In the TVG betslip below, you can see two wagers I’ve placed — a trifecta box that has no payout, and a Kentucky Oaks/Kentucky Derby Double that has an approximate payout.

betslip on TVG horse racing app that doesn't show payouts

Why Don’t They Show Payouts?

The simplest way to think about horse racing payouts is that you share the prize pool with the other bettors who also won the same bet type as you. 

But you don’t know the final prize pool until the race starts, because other bettors are still wagering, so the betting platform can’t calculate any kind of payout. If you’re the only person who bet an exacta in an obscure horse race (which will never happen, but bear with me), you actually wouldn’t win anything.

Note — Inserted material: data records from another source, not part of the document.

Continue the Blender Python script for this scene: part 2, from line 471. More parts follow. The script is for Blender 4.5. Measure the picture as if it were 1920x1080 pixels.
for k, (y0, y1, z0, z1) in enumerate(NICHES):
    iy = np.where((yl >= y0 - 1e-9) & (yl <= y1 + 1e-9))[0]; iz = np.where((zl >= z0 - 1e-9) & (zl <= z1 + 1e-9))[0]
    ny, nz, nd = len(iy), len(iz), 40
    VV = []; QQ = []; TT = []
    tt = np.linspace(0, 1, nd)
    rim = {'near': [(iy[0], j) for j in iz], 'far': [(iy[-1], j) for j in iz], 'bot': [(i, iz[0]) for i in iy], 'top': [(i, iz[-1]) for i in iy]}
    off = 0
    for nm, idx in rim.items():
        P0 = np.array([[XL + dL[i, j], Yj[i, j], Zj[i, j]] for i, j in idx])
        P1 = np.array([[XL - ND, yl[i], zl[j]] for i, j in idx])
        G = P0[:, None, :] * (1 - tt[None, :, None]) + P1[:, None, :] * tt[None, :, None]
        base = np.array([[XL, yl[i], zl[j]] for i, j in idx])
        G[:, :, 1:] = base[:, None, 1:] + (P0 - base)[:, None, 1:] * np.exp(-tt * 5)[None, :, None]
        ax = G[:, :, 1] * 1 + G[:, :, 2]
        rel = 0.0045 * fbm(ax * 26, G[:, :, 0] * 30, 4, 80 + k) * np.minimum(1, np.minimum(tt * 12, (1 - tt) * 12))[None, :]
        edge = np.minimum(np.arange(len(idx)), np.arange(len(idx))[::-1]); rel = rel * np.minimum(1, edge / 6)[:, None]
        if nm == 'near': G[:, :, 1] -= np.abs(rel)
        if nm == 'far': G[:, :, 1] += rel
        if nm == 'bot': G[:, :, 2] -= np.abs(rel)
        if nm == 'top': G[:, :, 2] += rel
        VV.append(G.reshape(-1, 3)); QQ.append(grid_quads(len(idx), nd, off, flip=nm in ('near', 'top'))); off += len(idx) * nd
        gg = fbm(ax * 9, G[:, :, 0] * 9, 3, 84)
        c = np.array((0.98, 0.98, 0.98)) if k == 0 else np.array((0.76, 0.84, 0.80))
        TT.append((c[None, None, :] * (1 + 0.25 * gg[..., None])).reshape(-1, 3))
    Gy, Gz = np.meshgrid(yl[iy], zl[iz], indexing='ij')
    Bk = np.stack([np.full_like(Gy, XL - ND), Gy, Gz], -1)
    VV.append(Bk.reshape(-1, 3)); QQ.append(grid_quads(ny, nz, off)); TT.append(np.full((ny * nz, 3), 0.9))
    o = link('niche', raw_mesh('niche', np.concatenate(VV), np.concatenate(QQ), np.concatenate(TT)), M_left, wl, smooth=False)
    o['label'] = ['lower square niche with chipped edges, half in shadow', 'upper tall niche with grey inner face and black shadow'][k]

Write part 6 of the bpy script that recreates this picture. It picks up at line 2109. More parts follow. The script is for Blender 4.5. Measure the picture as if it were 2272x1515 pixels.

Can I Calculate My Own Payouts?

Calculating horse racing payouts on your own is complex, especially as the wagers get more complicated.

Here’s a simple example for an exacta.

  • 1,000, $2 exacta tickets are placed on a race
  • That means there’s $2,000 in the exacta pool.
  • If 20 people had the winning ticket, they’d receive an equal share of the $2,000 prize pool (this is assuming they all bet $2; if you bet more, you’d get a bigger percentage).
  • $2,000 / 20 is $100, so if you had a winning ticket, you’d get paid out $100, minus whatever cut the track takes.

On most horse racing apps, you’ll be able to see the money in the pool and calculate potential winnings if you want. The problem is that the odds and money is always changing, and it really spikes in the hour or so leading up to the race.

Example from Churchill Downs

Let’s look at another example, from Friday’s Kentucky Oaks.

Leading up to Race 8, there had been $138,753 wagered in the exacta pool.

Just $89 of it had been placed on the No. 3 horse winning and the No. 1 horse finishing second. That means if you had $1 on that exacta, you’d win 1.12% of the prize pool, minus the track’s cut. That comes out to around $1,500.

So why is the payout so high? Because the No. 3 horse is a longshot at 17-1. If the favorites had come home in first and second, the payouts would have been much lower.